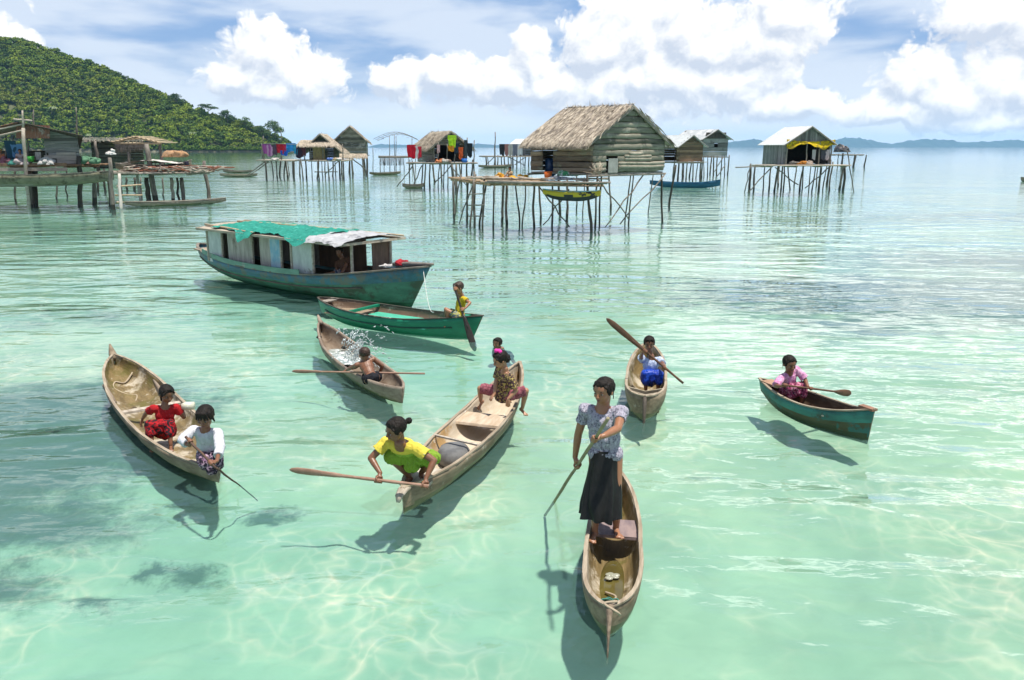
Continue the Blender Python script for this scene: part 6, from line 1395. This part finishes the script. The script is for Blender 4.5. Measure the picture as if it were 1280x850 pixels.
# ------------------------------------------------------------------ seabed and sea
SEA = 14000.0
def seabed_mat():
    m, t, b = new_mat('sand_seagrass_dark_patches'); tcn = t.node('ShaderNodeTexCoord').outputs['Object']
    n = t.node('ShaderNodeTexNoise', {'Vector': t.vm('MULTIPLY', tcn, (.35, .35, .35)), 'Scale': 1.0, 'Detail': 5.0, 'Roughness': .6})
    c = t.mix(t.sm(n.outputs[0], .35, .65), (.74, .70, .53), (.54, .56, .43))
    rp = t.node('ShaderNodeTexNoise', {'Vector': t.vm('MULTIPLY', tcn, (2.2, 3.4, 2)), 'Scale': 1.0, 'Detail': 3.0, 'Distortion': .8})
    c = t.mix(t.m('MULTIPLY', t.sm(rp.outputs[0], .5, .68), .16), c, (.40, .43, .34))
    dn_ = t.node('ShaderNodeTexNoise', {'Vector': tcn, 'Scale': 2.4, 'Detail': 5.0, 'Roughness': .7})
    tw = t.vm('ADD', tcn, t.vm('MULTIPLY', t.vm('SUBTRACT', dn_.outputs['Color'], (.5, .5, .5)), (.9, .7, 0)))
    sp_ = t.node('ShaderNodeSeparateXYZ', {0: tw}); X, Y = sp_.outputs[0], sp_.outputs[1]
    # dark bottom: seagrass meadows and small clumps, plus broad darker patches to the right
    wn = t.node('ShaderNodeTexNoise', {'Vector': tcn, 'Scale': 1.1, 'Detail': 8.0, 'Roughness': .78, 'Distortion': .3})
    mask = None
    for (px, py, rx, ry, k) in [(10, 640, 2.3, 2.4, 1.5), (70, 560, 3.0, 1.9, 1.3), (20, 720, 1.6, .9, 1.3), (-20, 800, 1.0, .5, 1.3), (198, 772, .26, .22, 1.1), (245, 785, .36, .28, 1.1), (342, 708, .36, .22, 1.0), (240, 690, .30, .22, .8), (30, 770, .6, .3, .8), (130, 815, .5, .2, .9), (160, 640, 1.0, .8, .55),
                                (230, 640, .5, .4, .5), (1150, 400, 8, 4.5, 1.4), (1060, 440, 4, 2.4, .8), (1260, 350, 10, 6, .9), (560, 430, 2.4, 1.0, .5), (340, 480, 1.6, .8, .45), (120, 430, 3, 1.8, .6), (860, 330, 8, 3.5, .6), (500, 460, 2.0, .7, .5), (1200, 285, 18, 8, .6), (620, 275, 12, 5, .5), (150, 300, 12, 8, .55)]:
        g_ = gp(px, py, -1.0); d = t.vm('LENGTH', t.vm('MULTIPLY', t.vm('SUBTRACT', t.node('ShaderNodeCombineXYZ', {0: X, 1: Y}).outputs[0], (g_.x, g_.y, 0)), (1/rx, 1/ry, 0)), out=1)
        v = t.m('MULTIPLY', t.m('SUBTRACT', 1.3, d), k); mask = v if mask is None else t.m('MAXIMUM', mask, v)
    mask = t.m('MAXIMUM', mask, -.12)
    f = t.m('ADD', mask, t.m('MULTIPLY', t.m('SUBTRACT', wn.outputs[0], .5), 2.3))
    f = t.sm(f, .25, 1.15)
    c = t.mix(t.m('MULTIPLY', f, .80), c, (.045, .09, .095))
    tf = t.node('ShaderNodeTexNoise', {'Vector': tcn, 'Scale': 14.0, 'Detail': 4.0})
    c = t.mix(t.m('MULTIPLY', t.m('MULTIPLY', f, tf.outputs[0]), .5), c, (.05, .09, .06))
    t.l.new(c, b.inputs['Base Color']); b.inputs['Roughness'].default_value = 1; b.inputs['Specular IOR Level'].default_value = 0
    return m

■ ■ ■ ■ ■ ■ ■

■ Stated goal
Copy the data word for word. Pictures do not go in the copy.

■ The response
Continue the Blender Python script for this scene: part 6, from line 1395. This part finishes the script. The script is for Blender 4.5. Measure the picture as if it were 1280x850 pixels.
# ------------------------------------------------------------------ seabed and sea
SEA = 14000.0
def seabed_mat():
    m, t, b = new_mat('sand_seagrass_dark_patches'); tcn = t.node('ShaderNodeTexCoord').outputs['Object']
    n = t.node('ShaderNodeTexNoise', {'Vector': t.vm('MULTIPLY', tcn, (.35, .35, .35)), 'Scale': 1.0, 'Detail': 5.0, 'Roughness': .6})
    c = t.mix(t.sm(n.outputs[0], .35, .65), (.74, .70, .53), (.54, .56, .43))
    rp = t.node('ShaderNodeTexNoise', {'Vector': t.vm('MULTIPLY', tcn, (2.2, 3.4, 2)), 'Scale': 1.0, 'Detail': 3.0, 'Distortion': .8})
    c = t.mix(t.m('MULTIPLY', t.sm(rp.outputs[0], .5, .68), .16), c, (.40, .43, .34))
    dn_ = t.node('ShaderNodeTexNoise', {'Vector': tcn, 'Scale': 2.4, 'Detail': 5.0, 'Roughness': .7})
    tw = t.vm('ADD', tcn, t.vm('MULTIPLY', t.vm('SUBTRACT', dn_.outputs['Color'], (.5, .5, .5)), (.9, .7, 0)))
    sp_ = t.node('ShaderNodeSeparateXYZ', {0: tw}); X, Y = sp_.outputs[0], sp_.outputs[1]
    # dark bottom: seagrass meadows and small clumps, plus broad darker patches to the right
    wn = t.node('ShaderNodeTexNoise', {'Vector': tcn, 'Scale': 1.1, 'Detail': 8.0, 'Roughness': .78, 'Distortion': .3})
    mask = None
    for (px, py, rx, ry, k) in [(10, 640, 2.3, 2.4, 1.5), (70, 560, 3.0, 1.9, 1.3), (20, 720, 1.6, .9, 1.3), (-20, 800, 1.0, .5, 1.3), (198, 772, .26, .22, 1.1), (245, 785, .36, .28, 1.1), (342, 708, .36, .22, 1.0), (240, 690, .30, .22, .8), (30, 770, .6, .3, .8), (130, 815, .5, .2, .9), (160, 640, 1.0, .8, .55),
                                (230, 640, .5, .4, .5), (1150, 400, 8, 4.5, 1.4), (1060, 440, 4, 2.4, .8), (1260, 350, 10, 6, .9), (560, 430, 2.4, 1.0, .5), (340, 480, 1.6, .8, .45), (120, 430, 3, 1.8, .6), (860, 330, 8, 3.5, .6), (500, 460, 2.0, .7, .5), (1200, 285, 18, 8, .6), (620, 275, 12, 5, .5), (150, 300, 12, 8, .55)]:
        g_ = gp(px, py, -1.0); d = t.vm('LENGTH', t.vm('MULTIPLY', t.vm('SUBTRACT', t.node('ShaderNodeCombineXYZ', {0: X, 1: Y}).outputs[0], (g_.x, g_.y, 0)), (1/rx, 1/ry, 0)), out=1)
        v = t.m('MULTIPLY', t.m('SUBTRACT', 1.3, d), k); mask = v if mask is None else t.m('MAXIMUM', mask, v)
    mask = t.m('MAXIMUM', mask, -.12)
    f = t.m('ADD', mask, t.m('MULTIPLY', t.m('SUBTRACT', wn.outputs[0], .5), 2.3))
    f = t.sm(f, .25, 1.15)
    c = t.mix(t.m('MULTIPLY', f, .80), c, (.045, .09, .095))
    tf = t.node('ShaderNodeTexNoise', {'Vector': tcn, 'Scale': 14.0, 'Detail': 4.0})
    c = t.mix(t.m('MULTIPLY', t.m('MULTIPLY', f, tf.outputs[0]), .5), c, (.05, .09, .06))
    t.l.new(c, b.inputs['Base Color']); b.inputs['Roughness'].default_value = 1; b.inputs['Specular IOR Level'].default_value = 0
    return m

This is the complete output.